The reader asked if the parent has rental income, pointing out that the parent owns the property and has the legal right to rent the property. The reader suggested that under Lucas v. Earl, 281 US 111 (1930), the parent should not be able to assign the rental income to the child. Yet the child is doing all of the work to generate the rental income, and the parent is not giving up anything or being inconvenienced. The reader wondered if the transaction should be treated as a loan of the property by the parent to the child.

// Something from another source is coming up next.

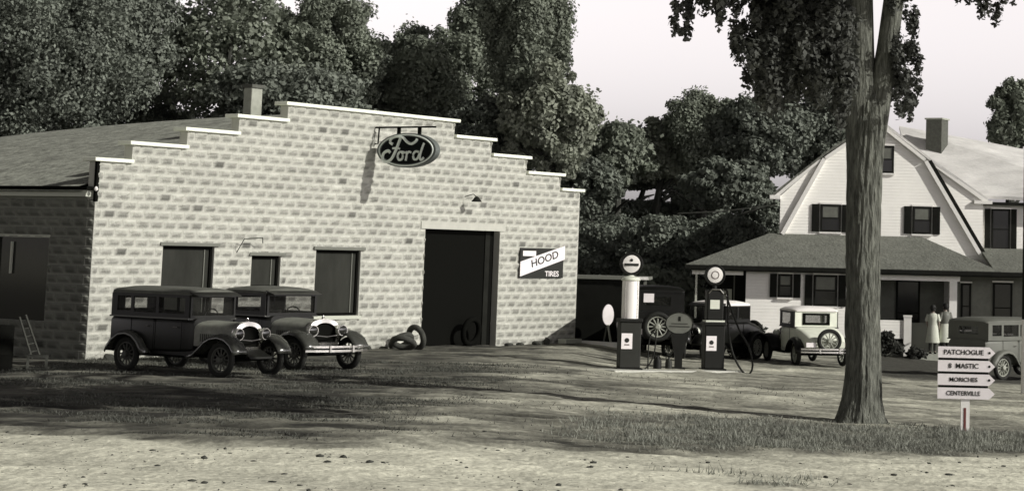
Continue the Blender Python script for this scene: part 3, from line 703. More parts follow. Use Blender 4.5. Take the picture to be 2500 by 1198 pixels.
def cr_(pts, k=6):
    q = [Vector(p) for p in pts]; P = []
    for i in range(len(q) - 1):
        a = q[max(i - 1, 0)]; b = q[i]; c = q[i + 1]; d = q[min(i + 2, len(q) - 1)]
        for j in range(k):
            t = j / k; P.append(.5 * ((2 * b) + (-a + c) * t + (2 * a - 5 * b + 4 * c - d) * t * t + (-a + 3 * b - 3 * c + d) * t ** 3))
    return P + [q[-1]]
hs.tube(cr_([(.24, 0, 2.0), (.32, -.05, 1.9), (.33, -.12, 1.2), (.42, -.3, .5), (.62, -.5, .05), (.80, -.55, -.04), (.90, -.5, .18), (.82, -.4, .6), (.62, -.2, 1.0), (.45, -.08, 1.45), (.34, 0, 1.75)]), .026, 7).build('hose', 'rubber', P2, smooth=True)
MB().tube([(.34, 0, 1.72), (.30, 0, 1.86), (.25, 0, 1.9)], .02, 6).build('nozzle', 'nickel', P2)
# pedestal oval sign
pz = isz(-2.3, 54.2)
pd = empty('pedestal_sign', (-2.30, 54.0, pz), .1, 'dark round-oval sign on a stout pedestal standing between the pumps', 'sign')
mb = MB(); n = 32
mb.prism([(.345 * cos(2 * pi * k / n), 1.12 + .27 * sin(2 * pi * k / n)) for k in range(n)], -.03, .03).build('sign_disc', 'shade', pd)
MB().tube([(.335 * cos(2 * pi * k / n), -.032, 1.12 + .26 * sin(2 * pi * k / n)) for k in range(n + 1)], .012, 5).build('sign_rim', 'dark', pd)
MB().box(-.25, .25, -.036, -.031, 1.03, 1.05).box(-.2, .2, -.036, -.031, 1.10, 1.115).box(-.03, .03, -.036, -.031, 1.17, 1.28).build('sign_marks', 'dark', pd)
MB().loft([[(x * w, y * .09, z) for x, y in ((-1, -1), (1, -1), (1, 1), (-1, 1))] for z, w in ((0, .09), (.3, .09), (.55, .14), (.88, .20))]).build('post', 'pumpdark', pd)
MB().box(-.16, .16, -.14, .14, 0, .04).build('foot', 'pumpdark', pd)
def can(loc, r, h, label, mt):
    c = MB().lathe([(r, 0), (r, h * .6), (r * .9, h * .68), (r * .3, h * .86), (r * .25, h)], seg=18).build('oil_can', mt, None, smooth=True); c.location = loc
    MB().tube([(-r * .7, 0, h * .65), (-r * .8, 0, h * 1.02), (r * .2, 0, h * 1.08), (r * .3, 0, h * .9)], .012, 5).build('handle', 'black', c)
    return tag(c, label, 'can', 'oil cans on the pump island')
can((-2.78, 53.5, isz(-2.78, 53.5)), .10, .34, 'dark rounded oil can nearer the white-cylinder pump', 'pumpdark')
can((-2.52, 53.75, isz(-2.52, 53.75)), .085, .30, 'pale oil can nearer the pedestal sign', 'pumpgreen')
ah = MB().tube(cr_([(0, 0, 0), (.0, 0, .55), (.06, 0, .85), (.16, .02, .8), (.14, 0, .4), (.05, 0, .16), (-.06, -.05, .03), (-.16, -.1, .02)]), .018, 6).build('air_hose', 'rubber', None, smooth=True); ah.location = (-2.98, 53.1, isz(-2.98, 53.1)); tag(ah, 'thin dark air hose looped beside the white-cylinder pump', 'hose')

# cars beyond the pumps
ya = 61.3; xa = -3.25
carA = car('sedan_car', 'tall dark sedan seen from behind past the white-cylinder pump, pale-rimmed spare', (xa - .02, ya, gz(xa, ya)), R(97), 'sedan', 'body', 'body', group='cars parked beyond the pumps', rim='rim', scale=1.08, lights=False, bumper=False)
MB().box(-.634, -.622, .10, .36, 1.42, 1.64).build('window_light_patch', 'whitesign', carA)  # white patch painting the light seen through the rear window
car('coupe_car', 'dark coupe with pale canvas roof parked behind the second pump', (-1.05, 65.6, gz(-1.05, 65.6)), R(238), 'open', 'body', 'whitecanvas', group='cars parked beyond the pumps', rim='rim', scale=.92, bumper=False)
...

My response is that the child is acting as the agent of the parent. The parent owns the property. The parent can end the arrangement whenever the parent chooses to do so. The leeway granted to the child in terms of handling the specific details of renting out the property doesn’t shift ownership of the property or the income it generates from the parent to the child any more than leaving the details of a brokerage account investments to the broker causes the account income to shift from its owner to the broker. The rental income is the parent’s, the rental expenses are the parent’s, and whatever net income the parent permits the child to retain is a combination of compensation to the child for his rental agent activities, which is a fact question, and to the extent the net income exceeds reasonable compensation for the child’s services, a gift by the parent to the child. So the parent’s adjusted gross income would reflect an amount equal to the amount of the gift, reflecting gross income equal to the rental income, deductions equal to the rental expenses and the compensation to the child. Presumably, the child acts as an independent contractor, so the parent would not have any employer withholding obligations.
The reasoning behind my response reflects what would happen if the parent entered into the same arrangement with an unrelated third party. The twist would be that to the extent the third party kept all of the net income, the facts would indicate that the entire net income kept by the third party was compensation to the third party. Of course, to the extent that amount exceeded a fair market value compensation amount, the parent would not enter into the same arrangement, which is further support for concluding that when the arrangement is with the child, the excess kept by the child is a gift by the parent to the child.
I pointed out that the numbers could be tricky. Suppose that the depreciation on the property exceeds the net cash income. Because of the parent’s use of the property (presumably the days of use in July and August exceed the greater of 14 or 10 percent of the rental days) section 280A would block any loss (except to the extent somehow interest and taxes alone exceeded the net rental income). But that would not change the tax treatment of the amounts kept by the child, nor would it diminish the parent’s rental income.
Treating the arrangement as a loan of the property simply complicates matters, because it would require a determination of deemed rent paid by the child to the parent, and would not prevent the parent from having some sort of rental income. There probably are better ways to handle the arrangement. For example, the parent and the child could enter into a partnership, with the parent contributing the property and the child contributing services. That would permit some of the net income to be reported by the child rather than by the parent. The arrangement as described does not have sufficient indicia of an intent to create a partnership. Another example would be transfer of the property to the child, with a reserved right of occupancy. Whether the transfer should be a gift, a sale, or a part-gift-part-sale, and the other details of the transfer, depend on the particular facts and circumstances of the parent’s financial and tax situation, whether the child is an only child, and similar concerns.
My guess is that when these arrangements occur, neither the parent nor the child thinks about the tax and other consequences. There is a conversation, the idea makes sense to the parent, the parent agrees, and off goes the child to list the property for rent. And if something goes awry, tax or otherwise, disputes will arise. For example, who gets sued and is ultimately responsible if a hazard on the property causes physical injury to a tenant? Who is listed as owner on the property insurance policy? Ultimately, it’s not just a tax issue, and the assistance of legal counsel is highly recommended.